Why Pinduoduo is putting all its profit into agriculture

For the past few years, Pinduoduo has been widely regarded as Alibaba’s strongest challenger. While Alibaba reported 863 million annual active consumers across its retail platforms in the 12 months ended September, Pinduoduo’s monthly active users exceeded 740 million in the quarter ended September.

In its pursuit of new growth engines, Pinduoduo is taking a different route from its older rival. Both e-commerce titans are starting to see their growth plateau, but instead of doubling down on cloud computing like Alibaba, Pinduoduo is pouring money into agriculture.

In August, Pinduoduo unveiled its 10 billion yuan ($1.57 billion) agriculture program to “face and address critical needs in the agricultural sector and rural areas.” The initiative is all-encompassing, including possible equity funding for agritech startups and grants for fundamental research and talent training.

The program won’t be profit-driven, the company promised, and all profit from the second quarter and “any potential profits in future quarters would be allocated to the initiative.”

Some see Pinduoduo’s investment in agriculture as an effort to alleviate rural poverty and is thus an answer to Beijing’s recent call for “common prosperity,” which denotes “affluence shared by everyone, both in material and cultural terms.” But the company has reiterated that agriculture was at its core business from the outset.

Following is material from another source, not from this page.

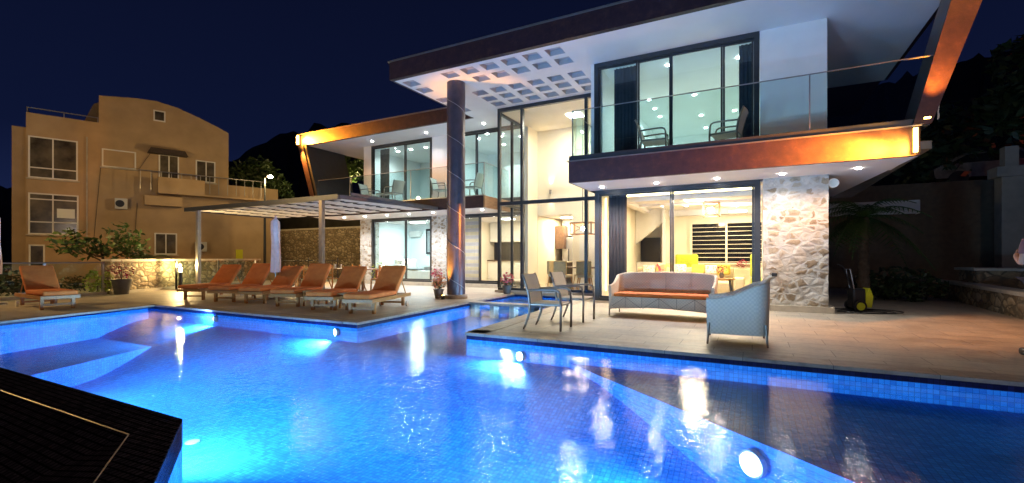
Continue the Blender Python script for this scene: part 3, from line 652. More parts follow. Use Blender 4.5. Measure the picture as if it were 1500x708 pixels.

Founded in 2015, Pinduoduo took off by selling fruit online before gradually broadening its product categories. For many growers, e-commerce was a boon. Agriculture in China was dominated by millions of small family-owned farms, which relied on layers of distributors to sell their produce nationwide. The setup meant farmers often ended up with razor-thin profits.

To attract vendors of agricultural products, Pinduoduo has been waiving commissions and said on last week’s earnings call that it planned to maintain the policy for the “future quarters.” Once farmers sign up, the platform then trains them to be savvy digital store operators and marketers. When orders are placed, third-party logistics services transport the produce to consumers, thanks to a mature delivery network that took shape during China’s e-commerce boom.

Pinduoduo isn’t the only Chinese internet platform trying to bring rural produce to urban households. Alibaba’s Taobao has long made “agricultural e-commerce” a key initiative and video apps like Kuaishou are helping farmers sell through livestreaming.

But Pinduoduo wants to go beyond selling and also help tackle farmers’ production problems.

“Trained as engineers, my team and I have devoted ourselves to finding technology solutions to implement across the agriculture supply chain,” Chen Lei, who took over from Colin Huang as the firm’s CEO earlier this year, said on the earnings call.

“Our efforts in applying agriculture technology go beyond matching supply and demand, and extend into identifying upstream technology solutions to improve productivity, nutritional profiles and environmental sustainability. By strengthening agritech applications, we also hope to make agriculture attractive to a tech-savvy younger generation,” Chen added.

Besides selling and growing, Pinduoduo is working with research institutes to implement industry standards for products like meat and crops, the firm’s vice president of finance Jing Ma said on the earnings call.

As a Nasdaq-listed company, Pinduoduo is, of course, beholden to its investors. In Q3, the company posted a positive operating profit for the second consecutive quarter, in part thanks to reduced marketing expenses. In the meantime, the firm is shifting its focus to R&D spending, which accounted for nearly 19% of its operating expenses in Q3.

It will be a while before Pinduoduo’s agricultural investment starts to produce visible results, like, how will its technology help improve yield output for the 16 million farmers selling on Pinduoduo?

The company has shared some early accomplishments. Last year, for instance, it called on startups worldwide to grow the sweetest and most environmentally sustainable strawberries and claimed that the winning team’s precision-farming solution has already been deployed at some farms.